The Arlington was packed for this Sunday matinee with the world’s greatest jazz big band, the Jazz at Lincoln Center Orchestra (JLCO). Dapper as always in a dark suit, orchestra leader Wynton Marsalis came out with a sextet for the opener, a classic New Orleans ragtime tune by Artie Matthews, “Weary Blues.” Marsalis blew a brief, puckish statement on his trumpet, and then let the clarinet do its thing. Once the full 15-piece band got onstage, it was time to explore the musical world of pianist/composer Thelonious Monk. Monk’s seemingly off-kilter yet mysteriously precise brand of bebop remains among jazz’s most precious legacies. The JLCO are preparing for a radio broadcast in which they will examine the composer’s music, and on this afternoon, with the exception of the opener and the encore, that’s all they played. No sacrifice though; Monk’s music opens more fully with extended listening, and even those unfamiliar with his idiosyncratic angularity and dissonant harmonies were converted by this presentation.
Highlights included an inspired solo by Marsalis on “Green Chimneys,” fantastic arrangements of “Bye-Ya” and “Epistrophy,” and a supercharged “Criss-Cross” that played up, down, inside out, and sideways with the original melody. Monk developed his style in Manhattan by coming out of the “stride” school of James P. Johnson and straight into direct competition with Bud Powell, Charlie Parker, Miles Davis, and the other early bebop geniuses. More than any other artist of the bop era, Monk created his own musical world, and it is fitting that the JLCO, which is dedicated to preserving the living spirit of the jazz tradition, should devote so much creative energy to refashioning this man’s music for the 21st century.
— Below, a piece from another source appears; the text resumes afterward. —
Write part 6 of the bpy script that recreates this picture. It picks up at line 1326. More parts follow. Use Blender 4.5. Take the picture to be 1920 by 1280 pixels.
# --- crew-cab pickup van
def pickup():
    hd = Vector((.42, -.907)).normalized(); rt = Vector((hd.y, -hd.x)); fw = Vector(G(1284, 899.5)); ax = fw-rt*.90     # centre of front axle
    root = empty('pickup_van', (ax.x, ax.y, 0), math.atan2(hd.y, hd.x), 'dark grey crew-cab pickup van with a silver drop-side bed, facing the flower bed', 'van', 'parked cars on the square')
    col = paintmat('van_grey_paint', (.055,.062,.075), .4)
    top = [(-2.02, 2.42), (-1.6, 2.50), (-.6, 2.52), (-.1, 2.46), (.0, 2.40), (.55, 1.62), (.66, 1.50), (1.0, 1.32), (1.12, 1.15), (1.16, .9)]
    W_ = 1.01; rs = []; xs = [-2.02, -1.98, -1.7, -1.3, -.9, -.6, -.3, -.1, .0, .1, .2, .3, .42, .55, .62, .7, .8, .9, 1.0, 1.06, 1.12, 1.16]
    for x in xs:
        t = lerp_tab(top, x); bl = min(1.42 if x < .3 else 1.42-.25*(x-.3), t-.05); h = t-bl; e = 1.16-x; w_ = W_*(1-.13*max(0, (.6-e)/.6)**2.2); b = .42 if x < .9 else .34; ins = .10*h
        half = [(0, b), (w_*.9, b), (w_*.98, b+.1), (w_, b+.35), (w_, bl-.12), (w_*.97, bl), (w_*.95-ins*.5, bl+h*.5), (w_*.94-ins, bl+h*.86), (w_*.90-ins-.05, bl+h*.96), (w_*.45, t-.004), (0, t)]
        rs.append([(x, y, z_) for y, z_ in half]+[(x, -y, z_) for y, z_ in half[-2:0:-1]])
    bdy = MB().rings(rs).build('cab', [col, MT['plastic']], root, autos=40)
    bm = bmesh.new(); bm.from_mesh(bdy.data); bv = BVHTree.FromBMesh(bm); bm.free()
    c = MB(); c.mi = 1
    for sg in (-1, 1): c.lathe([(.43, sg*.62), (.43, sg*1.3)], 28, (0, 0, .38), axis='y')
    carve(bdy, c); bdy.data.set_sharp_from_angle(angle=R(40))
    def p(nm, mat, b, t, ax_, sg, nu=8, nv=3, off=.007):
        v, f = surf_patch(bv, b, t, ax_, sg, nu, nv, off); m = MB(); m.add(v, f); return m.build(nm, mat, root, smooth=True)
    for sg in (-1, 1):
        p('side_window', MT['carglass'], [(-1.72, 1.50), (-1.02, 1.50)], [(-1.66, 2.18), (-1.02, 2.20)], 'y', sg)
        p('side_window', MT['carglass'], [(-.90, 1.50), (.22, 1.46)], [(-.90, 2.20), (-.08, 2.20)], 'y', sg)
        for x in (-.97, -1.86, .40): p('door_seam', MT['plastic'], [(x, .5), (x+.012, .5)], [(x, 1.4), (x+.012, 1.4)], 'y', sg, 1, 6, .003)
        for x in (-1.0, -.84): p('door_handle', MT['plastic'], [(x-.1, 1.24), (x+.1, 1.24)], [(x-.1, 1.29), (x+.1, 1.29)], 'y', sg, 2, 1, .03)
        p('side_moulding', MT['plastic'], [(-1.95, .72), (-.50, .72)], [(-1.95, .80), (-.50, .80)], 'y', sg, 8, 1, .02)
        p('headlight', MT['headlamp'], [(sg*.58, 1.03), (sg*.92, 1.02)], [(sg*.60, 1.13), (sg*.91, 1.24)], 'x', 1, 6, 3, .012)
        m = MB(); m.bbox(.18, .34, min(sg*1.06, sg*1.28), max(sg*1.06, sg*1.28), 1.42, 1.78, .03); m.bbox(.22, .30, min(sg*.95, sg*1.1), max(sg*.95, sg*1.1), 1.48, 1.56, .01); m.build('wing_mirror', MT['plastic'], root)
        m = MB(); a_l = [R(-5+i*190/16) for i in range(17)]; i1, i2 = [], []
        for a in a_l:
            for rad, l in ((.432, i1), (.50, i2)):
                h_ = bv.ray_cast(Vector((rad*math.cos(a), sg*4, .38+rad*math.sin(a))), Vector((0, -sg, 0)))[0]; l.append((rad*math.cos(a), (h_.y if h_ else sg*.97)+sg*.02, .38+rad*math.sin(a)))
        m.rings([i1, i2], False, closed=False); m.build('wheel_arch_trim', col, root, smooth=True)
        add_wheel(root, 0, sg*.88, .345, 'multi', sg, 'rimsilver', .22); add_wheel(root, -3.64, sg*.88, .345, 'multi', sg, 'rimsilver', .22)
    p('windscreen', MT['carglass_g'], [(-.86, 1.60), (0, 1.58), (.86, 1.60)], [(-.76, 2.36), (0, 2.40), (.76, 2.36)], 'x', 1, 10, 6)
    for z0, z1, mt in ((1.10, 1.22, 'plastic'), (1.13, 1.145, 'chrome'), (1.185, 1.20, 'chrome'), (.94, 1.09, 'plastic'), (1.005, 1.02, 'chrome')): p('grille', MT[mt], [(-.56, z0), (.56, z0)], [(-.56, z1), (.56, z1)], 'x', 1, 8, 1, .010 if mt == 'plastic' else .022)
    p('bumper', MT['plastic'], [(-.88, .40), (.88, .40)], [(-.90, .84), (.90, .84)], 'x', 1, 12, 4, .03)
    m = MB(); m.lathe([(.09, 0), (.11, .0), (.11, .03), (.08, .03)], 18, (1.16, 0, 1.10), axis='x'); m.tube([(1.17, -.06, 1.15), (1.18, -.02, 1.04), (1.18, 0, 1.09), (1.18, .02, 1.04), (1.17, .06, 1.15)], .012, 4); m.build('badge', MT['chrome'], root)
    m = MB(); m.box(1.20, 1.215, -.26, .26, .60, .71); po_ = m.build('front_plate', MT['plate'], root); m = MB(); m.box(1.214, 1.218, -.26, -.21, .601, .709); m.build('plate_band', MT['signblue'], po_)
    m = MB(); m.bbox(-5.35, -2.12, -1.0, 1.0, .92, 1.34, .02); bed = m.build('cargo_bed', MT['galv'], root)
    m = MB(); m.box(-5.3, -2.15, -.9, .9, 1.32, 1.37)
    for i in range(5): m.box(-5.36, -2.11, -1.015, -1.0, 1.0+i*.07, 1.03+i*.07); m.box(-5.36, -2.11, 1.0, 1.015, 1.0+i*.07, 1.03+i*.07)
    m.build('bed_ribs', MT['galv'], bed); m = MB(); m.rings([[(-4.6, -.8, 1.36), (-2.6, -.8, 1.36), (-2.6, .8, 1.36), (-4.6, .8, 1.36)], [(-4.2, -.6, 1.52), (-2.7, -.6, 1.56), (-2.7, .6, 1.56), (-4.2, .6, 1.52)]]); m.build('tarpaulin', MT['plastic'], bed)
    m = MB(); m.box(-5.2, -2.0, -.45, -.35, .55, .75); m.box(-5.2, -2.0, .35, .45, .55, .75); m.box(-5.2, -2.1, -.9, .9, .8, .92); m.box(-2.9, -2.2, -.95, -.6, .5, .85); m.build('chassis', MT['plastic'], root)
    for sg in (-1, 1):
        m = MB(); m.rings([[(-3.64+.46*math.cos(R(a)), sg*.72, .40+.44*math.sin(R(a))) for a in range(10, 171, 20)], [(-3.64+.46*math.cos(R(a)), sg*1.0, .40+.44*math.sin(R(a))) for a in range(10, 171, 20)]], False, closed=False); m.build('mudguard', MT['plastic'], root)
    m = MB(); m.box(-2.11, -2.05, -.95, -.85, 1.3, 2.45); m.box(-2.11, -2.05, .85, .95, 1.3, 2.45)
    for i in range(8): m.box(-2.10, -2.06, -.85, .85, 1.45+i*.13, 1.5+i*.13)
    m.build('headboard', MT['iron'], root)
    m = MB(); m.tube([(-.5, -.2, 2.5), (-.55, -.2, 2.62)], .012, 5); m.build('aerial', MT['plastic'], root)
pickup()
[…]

Pianist Dan Nimmer handled the complex melodies and arrangements with rhythmic authority. Basie-esque unison vamps flitted through the asymmetries of Monk’s waltz-time ballad “Ugly Beauty,” until Ellingtonian section chords hauled them away. After so much rich exposure to the music of Monk, the encore, Duke Ellington’s “Portrait of Mahalia Jackson,” came as yet another pure draft of refreshingly cool spirit.